Gasol brothers share the NBA experience
Had Pau and Marc Gasol grown up in, say, Indiana, it would be easy to imagine the brothers playing endless games of 1-on-1 in the driveway.
But the NBA's most successful set of brothers grew up in Barcelona, Spain, so the experience must have been different.
Actually, no, Marc said after his Memphis Grizzlies beat the Bulls on Monday at the United Center. The Gasols had a very American-style basketball background.
"It's true. My grandma used to have a backyard and we put a hoop, a shaky hoop, up there," Marc said. "We used to just shoot at it. We shot at it so many times, we broke it. We had to get a better one, because that one wasn't good at all.
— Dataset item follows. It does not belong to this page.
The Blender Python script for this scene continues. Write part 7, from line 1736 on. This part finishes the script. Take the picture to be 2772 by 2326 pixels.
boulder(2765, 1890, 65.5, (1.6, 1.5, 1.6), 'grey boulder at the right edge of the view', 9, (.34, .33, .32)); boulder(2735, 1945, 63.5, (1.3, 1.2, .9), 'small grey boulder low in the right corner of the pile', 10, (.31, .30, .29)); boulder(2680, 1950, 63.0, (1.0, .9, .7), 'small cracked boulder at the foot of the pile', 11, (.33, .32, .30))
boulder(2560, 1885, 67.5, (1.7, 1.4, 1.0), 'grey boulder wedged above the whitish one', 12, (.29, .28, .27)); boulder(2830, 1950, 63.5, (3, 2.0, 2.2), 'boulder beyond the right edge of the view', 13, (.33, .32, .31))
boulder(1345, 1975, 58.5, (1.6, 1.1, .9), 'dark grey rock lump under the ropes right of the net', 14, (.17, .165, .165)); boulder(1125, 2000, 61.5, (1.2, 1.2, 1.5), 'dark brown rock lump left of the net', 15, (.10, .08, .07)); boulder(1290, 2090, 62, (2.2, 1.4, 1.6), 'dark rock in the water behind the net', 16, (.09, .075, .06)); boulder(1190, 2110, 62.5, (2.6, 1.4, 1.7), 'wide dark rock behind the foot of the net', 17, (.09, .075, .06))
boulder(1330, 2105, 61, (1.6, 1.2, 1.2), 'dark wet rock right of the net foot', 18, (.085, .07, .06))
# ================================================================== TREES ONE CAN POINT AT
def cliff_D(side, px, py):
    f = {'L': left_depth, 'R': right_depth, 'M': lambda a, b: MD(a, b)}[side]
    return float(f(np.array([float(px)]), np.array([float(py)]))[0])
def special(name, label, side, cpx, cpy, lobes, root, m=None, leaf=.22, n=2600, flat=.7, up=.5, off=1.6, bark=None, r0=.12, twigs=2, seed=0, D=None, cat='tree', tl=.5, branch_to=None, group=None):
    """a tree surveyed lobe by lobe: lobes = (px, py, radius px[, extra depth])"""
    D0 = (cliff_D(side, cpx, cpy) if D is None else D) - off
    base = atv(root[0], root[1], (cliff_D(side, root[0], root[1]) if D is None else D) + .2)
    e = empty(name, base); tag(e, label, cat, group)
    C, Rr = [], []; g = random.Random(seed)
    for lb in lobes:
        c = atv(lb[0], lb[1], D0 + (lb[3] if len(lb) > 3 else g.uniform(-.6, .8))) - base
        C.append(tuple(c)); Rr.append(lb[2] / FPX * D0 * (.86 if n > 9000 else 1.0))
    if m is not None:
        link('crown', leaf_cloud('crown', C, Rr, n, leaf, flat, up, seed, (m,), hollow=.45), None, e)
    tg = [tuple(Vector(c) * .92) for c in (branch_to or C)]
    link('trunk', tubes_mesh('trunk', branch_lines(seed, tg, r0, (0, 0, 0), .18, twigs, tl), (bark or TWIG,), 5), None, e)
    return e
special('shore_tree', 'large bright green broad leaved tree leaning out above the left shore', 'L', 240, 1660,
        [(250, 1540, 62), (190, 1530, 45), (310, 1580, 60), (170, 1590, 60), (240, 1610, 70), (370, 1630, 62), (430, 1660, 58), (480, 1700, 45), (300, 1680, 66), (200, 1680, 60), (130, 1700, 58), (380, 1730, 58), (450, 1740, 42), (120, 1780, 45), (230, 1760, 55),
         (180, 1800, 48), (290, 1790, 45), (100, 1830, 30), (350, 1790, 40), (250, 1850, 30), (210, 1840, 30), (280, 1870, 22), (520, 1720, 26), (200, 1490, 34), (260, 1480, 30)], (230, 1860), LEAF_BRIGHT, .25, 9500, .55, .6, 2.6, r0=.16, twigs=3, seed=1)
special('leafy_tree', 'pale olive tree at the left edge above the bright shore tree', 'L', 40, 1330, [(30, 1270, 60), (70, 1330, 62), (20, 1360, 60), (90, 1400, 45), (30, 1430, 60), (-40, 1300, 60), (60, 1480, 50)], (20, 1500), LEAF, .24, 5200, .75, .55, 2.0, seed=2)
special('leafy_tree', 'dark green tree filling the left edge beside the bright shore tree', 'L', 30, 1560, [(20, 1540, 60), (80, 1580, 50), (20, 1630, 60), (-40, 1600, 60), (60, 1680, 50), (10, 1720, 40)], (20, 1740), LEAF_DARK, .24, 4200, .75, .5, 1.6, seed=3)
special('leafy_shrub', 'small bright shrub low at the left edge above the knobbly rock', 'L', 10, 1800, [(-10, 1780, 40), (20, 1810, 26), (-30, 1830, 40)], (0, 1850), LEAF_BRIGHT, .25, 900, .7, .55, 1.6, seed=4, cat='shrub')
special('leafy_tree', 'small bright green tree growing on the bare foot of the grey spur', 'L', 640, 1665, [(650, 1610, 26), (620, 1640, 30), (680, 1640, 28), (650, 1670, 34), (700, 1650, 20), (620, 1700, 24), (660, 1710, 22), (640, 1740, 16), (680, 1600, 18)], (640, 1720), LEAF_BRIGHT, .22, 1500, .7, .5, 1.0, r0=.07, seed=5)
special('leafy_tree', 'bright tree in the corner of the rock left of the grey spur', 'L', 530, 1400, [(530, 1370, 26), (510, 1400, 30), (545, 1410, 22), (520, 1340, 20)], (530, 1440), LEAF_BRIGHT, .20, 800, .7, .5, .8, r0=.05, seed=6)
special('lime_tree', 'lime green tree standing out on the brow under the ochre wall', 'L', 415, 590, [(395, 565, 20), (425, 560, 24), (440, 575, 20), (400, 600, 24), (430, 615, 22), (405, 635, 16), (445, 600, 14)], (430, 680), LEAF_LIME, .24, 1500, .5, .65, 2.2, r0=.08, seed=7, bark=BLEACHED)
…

"We put up a better one and kept shooting and shooting at it. That's what we did. Of course, we played a little soccer. We were no good at it. Even though it's the sport I love watching the most, I'm not good at it at all."
This year Pau and Mark became the first brothers to start in the same NBA All-Star Game. They split the regular-season meetings this year. The Bulls won in Memphis on Dec. 19, then the Grizzlies turned the tables with a 101-91 victory Monday at the United Center. Marc scored a game-high 23 points.
"He's playing well, got himself going with a lot of open shots in the third quarter," Pau said after the game. "He played a good game overall."
After finishing a set of four games in five nights, the Bulls did not practice Tuesday. They departed for a three-game road trip, which begins Wednesday in Philadelphia.
Five years separates Pau and Marc in age, so Marc acknowledged the brothers are closer as adults than they were as kids.
"Once I went back to Barcelona to play professional, we became a lot closer," Marc said. "We became closer and closer each day that has passed."
Growing up, Pau was the basketball prodigy, while Marc was more of a spectator - statistician, actually.
"I'm probably the guy who has seen him play the most in his life," Marc said. "I used to be the guy who did all the stats for his team, so all the players after the game would come up to me and ask me like, 'What did I do? What did I do?' Guys asked me to pad their stats a little bit more and I said I couldn't do that."
When Pau began his NBA career with Memphis in 2001, the whole family moved to Tennessee, which meant Marc finished his high school career in the United States.
Even he admits he was a long way from becoming an NBA prospect.
"I was able to pick up a lot of stuff, even though I didn't think I would play in the NBA by any means," Marc said. "But I'm a really curious guy and I pay attention to a lot of things. I was just picking up what Pau was saying or what he was going through at the time.
"I got to know the city as well. A lot of crazy stuff happened through five years and I ended up in Memphis again and playing for the same team, in the city that I already knew and I lived in Pau's apartment and it's like I never left that place. Ever since then, it's been great."
Marc chose to play professionally in Barcelona, rather than attend college in the U.S., and was drafted in 2007 by the Los Angeles Lakers. The brothers were traded for each other when Pau moved to the Lakers in 2008. And, yes, Marc moved into Pau's vacated Memphis apartment.
"I'm not going to say how much he made me pay for rent," Marc said with a laugh.
Monday's game was frustrating for Pau. The Bulls are going through a tough stretch with three of their top five scorers - Jimmy Butler, Derrick Rose and Taj Gibson - sidelined by injury.
Rather than gloat about the win, though, Marc paid tribute to his brother in the visitors' locker room.
"Pau has a game that's impossible to imitate," he said. "He's so finesse and so skilled, it's impossible to imitate.
"Honestly, I'm a big fan of the game. I've never seen a player his size who has so many moves, so many counters and it's impossible. His length, his size, his skills - I mean, you can't teach that."